For Eritrea, such alignment offers strategic benefits: procuring regional relevance, signaling partnership with Cairo, and justify its disruptive & provocative posture. Yet it also exposes the subordination of Eritrean narrative autonomy to Egyptian strategic priorities. For Egypt, the advantage is clear: through Eritrea, it extends influence along the Red Sea and maintains plausible deniability while countering Ethiopia’s maritime and developmental ambitions.

Ethiopia’s challenge lies in preserving narrative credibility. Having positioned itself as the architect of cooperative regional order, Addis Ababa must safeguard the integrity of its maritime and developmental discourse against reframing by rival actors. Transparent diplomacy, combined with strategic communication, is essential to defending legitimacy and countering manipulative narratives.

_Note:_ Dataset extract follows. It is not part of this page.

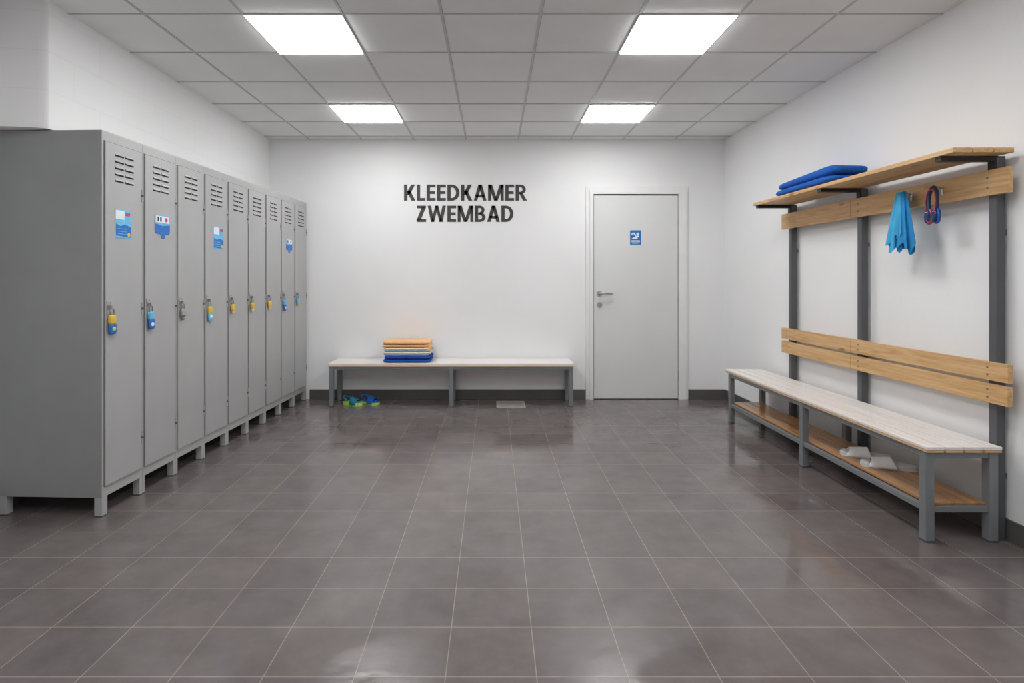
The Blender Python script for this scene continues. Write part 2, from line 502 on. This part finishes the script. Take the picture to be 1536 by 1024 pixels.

Cairo’s strategy remains precise: shaping discourse while maintaining formal deniability. Hosting Isaias Afwerki shortly after Ethiopia’s maritime statements achieved the psychological effect of containment without material confrontation, demonstrating that influence in the Horn increasingly operates through perception and narrative, not just proxy or direct confrontation.

Ultimately, the Horn of Africa now functions within an information ecosystem in which attribution is blurred, influence is exercised indirectly, and credibility itself is a form of strategic power. Ethiopia’s developmental ambitions, Eritrea’s continued obstruction, and Egypt’s pursuit of hydropolitical primacy converge in a contested narrative space. The recent Cairo engagement confirms that decisive battles in the Horn are increasingly fought in the realm of perception, where influence, legitimacy, and reputation define outcomes as decisively as geography or military assets. The strategy echoes a historical continuum: Cairo has long recognized that shaping narratives and cultivating proxies in Asmara is as consequential as controlling rivers or territory.